In the Sunday, October 13, 2013, "This Life" column of the New York Times, there was a great article written by Bruce Feiler called, "Monitoring the Giggle Index," which brought up some interesting things for parents to consider. How busy is good for children, and when is it too busy? Several children and teens I see in counseling are feeling stressed about just how many after school activities are on their plates.

Feiler reviews the literature on this topic, including "The Over-Scheduled Child," "The Pressured Child," and "Pressured Parents, Stressed-Out Kids." He points out that in recent years there have been responses that perhaps the concept of stressed out and over-scheduled kids is either overstated or a myth.

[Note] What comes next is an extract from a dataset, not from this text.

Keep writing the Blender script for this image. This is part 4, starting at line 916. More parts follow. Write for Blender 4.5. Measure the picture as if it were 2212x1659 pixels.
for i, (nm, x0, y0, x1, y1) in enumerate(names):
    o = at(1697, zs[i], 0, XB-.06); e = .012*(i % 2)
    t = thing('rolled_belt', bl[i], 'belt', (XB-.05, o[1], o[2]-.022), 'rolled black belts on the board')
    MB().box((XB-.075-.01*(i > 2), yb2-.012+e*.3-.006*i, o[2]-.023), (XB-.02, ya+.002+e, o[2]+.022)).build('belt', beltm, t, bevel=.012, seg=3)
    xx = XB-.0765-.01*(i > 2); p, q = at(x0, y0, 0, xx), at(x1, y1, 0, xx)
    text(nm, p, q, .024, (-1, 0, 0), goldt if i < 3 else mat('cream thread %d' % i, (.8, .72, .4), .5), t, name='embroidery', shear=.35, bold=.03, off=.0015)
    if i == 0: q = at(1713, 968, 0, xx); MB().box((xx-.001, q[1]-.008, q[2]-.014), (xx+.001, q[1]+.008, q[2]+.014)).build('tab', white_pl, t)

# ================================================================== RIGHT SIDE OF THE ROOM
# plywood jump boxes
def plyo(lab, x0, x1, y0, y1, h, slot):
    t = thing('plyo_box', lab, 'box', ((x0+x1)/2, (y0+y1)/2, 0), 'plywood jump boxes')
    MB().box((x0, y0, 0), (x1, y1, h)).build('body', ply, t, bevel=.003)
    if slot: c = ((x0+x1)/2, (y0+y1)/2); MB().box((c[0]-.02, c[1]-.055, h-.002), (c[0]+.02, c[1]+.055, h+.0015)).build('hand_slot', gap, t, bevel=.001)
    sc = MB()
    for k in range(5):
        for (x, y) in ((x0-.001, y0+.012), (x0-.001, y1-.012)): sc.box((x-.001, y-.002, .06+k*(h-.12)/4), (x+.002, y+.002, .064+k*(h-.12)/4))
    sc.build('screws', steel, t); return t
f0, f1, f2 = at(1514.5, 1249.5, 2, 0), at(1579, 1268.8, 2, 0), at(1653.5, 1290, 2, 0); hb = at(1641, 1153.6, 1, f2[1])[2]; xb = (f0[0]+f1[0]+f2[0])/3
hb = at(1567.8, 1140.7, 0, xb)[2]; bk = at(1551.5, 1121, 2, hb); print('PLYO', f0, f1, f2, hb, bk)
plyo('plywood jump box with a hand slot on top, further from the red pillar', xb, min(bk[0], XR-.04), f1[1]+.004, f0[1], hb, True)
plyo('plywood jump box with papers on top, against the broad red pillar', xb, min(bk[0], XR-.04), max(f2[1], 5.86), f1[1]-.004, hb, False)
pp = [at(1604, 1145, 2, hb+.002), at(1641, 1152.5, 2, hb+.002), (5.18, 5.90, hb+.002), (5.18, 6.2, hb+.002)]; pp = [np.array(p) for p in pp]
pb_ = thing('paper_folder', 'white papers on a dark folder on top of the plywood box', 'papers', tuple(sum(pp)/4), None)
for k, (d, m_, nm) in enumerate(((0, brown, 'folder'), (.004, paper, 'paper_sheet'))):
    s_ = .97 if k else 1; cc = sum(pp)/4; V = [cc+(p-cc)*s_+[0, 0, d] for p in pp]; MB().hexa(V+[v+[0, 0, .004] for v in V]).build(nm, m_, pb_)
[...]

While there are lots of good things about keeping children and teens busy and channeled, I always like parents to check in with the kids from time to time about how it's going.

It could be that playing 2 sports or taking 8 dance classes a week worked last year, but maybe it's not working so well this year. When school pressure accelerates, there have been changes at home like a divorce, an activity that was positive becomes a negative, or a child or teen is anxious or depressed, it's probably time to revisit and discuss with them what the right mix would be now.

Feiler points out that, at times, it can be hard to find that fine line with enough activities so your child can develop skills and outside interests that boost self-confidence, and when it's overkill. When parents are driven and successful, they can project onto their children. Parents might be anxious themselves, oroverly well-intentioned about helping the kids get into college or play a professional sport.

Most children and teens need a balance with both enrichment activities and down time. Many introverted kids and teens have told me they need some quiet time after extroverting all day with people at school. It's good to be able to dialogue with your child about what they are enjoying, and what the right mix is.

One Jungian psychologist interviewed for the column, Polly Young-Eisendrath, who wrote "The Self-Esteem Trap," feels that some parents in our generation are too wrapped up in every detail of their children's lives. Young-Eisendrath feels that parents can be obsessive, and that time to just hang out in the same room together is also important. Down time, both individually and together as a family, with cell phones and electronics off, is very important.

What can we do to avoid mistakes with making the kids too busy? Pay attention to make sure the activity is motivated from your child's interest, and not yours. Is your child or teen happy or giggly when you drop them off or pick them up from activities? Do them seem exhausted and burned out? We also need to be careful about the words we choose as parents, and the impact they have on our children. Encourage teamwork, or participating in the play, rather than getting the key role or
 maximum playing time. In the real adult life that we are preparing our children for, you don't always play quarterback or get the starring role.